中に入って取材を開始していると、さらに驚いた。なぜなら、先ほど、店内から従業員が外に出てのお迎えを、私だけではなく他のお客様全てに対して行っているのです。私が行ったのは冬の寒い日であったにもかかわらずです。

◆子供の世話
そして、また驚くことがありました。私もそうですが、車を買いたいと思ってディーラーに行ったときにどうしても子供を連れて行かなければならない時って多いと思います。そして、大部分のお父さんお母さんは、子供を試乗車に乗せたくないですね。これはやはり慣れない車に自分の子供を乗せたくないというのが大きいと思います。しかしですね、ここのディーラーが他社とは違うところは、子供の面倒を専任で見てくれる女性従業員がきちんと配置されています。安心して子供を預ける環境が整っているから、心置きなく、商談や、試乗が出来るのです。

◆なぜそこまでするか?
しかし、普通に考えてみれば、子供の面倒を見る専任従業員を抱えるだけで、人件費のコストが非常にかかってしまう。その辺はいったいどうなっているのか?私の率直な疑問を、ディーラーの会長にぶつけてみました。
会長のお言葉を借りますと、「子供は将来、車買ってくれる」ということです。
これを示すデータがあります。このディーラーの売り上げの中で、リピーターが占める割合が、なんと 85 %を占めています。つまり、以前、買ってくれたお客様が再び車を買ってくれているということです。またこれも凄いことに、売りあげの約 10 %が既存のお客様からのご紹介で上げていることです。
ここまでいくと、本当に完璧なぐらいの顧客対応があって、今があるのだということを実感いたしました。

◆社員教育はどうなっているか?
また、こんなすばらしいサービスを展開するための社員教育はどうなっているのかという点もお話させていただきます。まず、このディーラーさんですが、支店が 20 ほど 神奈川県 内にあります。そしてなんとそのうち二つに『茶室』を完備しています。これは茶の湯を嗜むことによって、『立派な社会人』としての教養を養うと言うことです。そして、本を読むことを薦めているということです。
月に一回程度、会長が自ら読んで良いと思った本を社員に薦めて読ませています。しかし、ただ読めと言ってもなかなか読んではもらえません。その辺は、きちんとしていて、読んでレポートを書いた社員に対して一律に 3000 円のお小遣いを支給しているそうです。社員にとって見れば、良質な本が読めて、お小遣いをいただける。こんなありがたいことはありません。社員も喜ぶ社員教育をしていました。

◆情熱と徹底と
やはり、色々な制度を作ったとしてもそれを動かしていく「人間」がきちんとしていなければなりません。そういう意味で、このディーラーさんでは情熱をもってよい会社を作っていこうという経営者の魂を感じることができました。また、その情熱に裏打ちされた徹底した教育と言うものもが、はっきりと感じ取ることができました。
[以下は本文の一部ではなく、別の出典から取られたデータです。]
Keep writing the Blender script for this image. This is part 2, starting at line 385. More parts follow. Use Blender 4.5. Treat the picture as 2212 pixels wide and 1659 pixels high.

•  最後に、傲慢さをもった会社は遅かれ早かれ必ず潰れます。

感謝の気持ちを持って企業経営に当たる大切さ、これは、今からの経営に求められる『細やかさ』の経営なのではと思います。

そして、このような高い席から、私よりも年配の皆様にこのような生意気なお話をさせていただきました。言葉足らずな面もありましたが、これからも謙虚に頑張りたいと思います。

ご清聴ありがとうございました。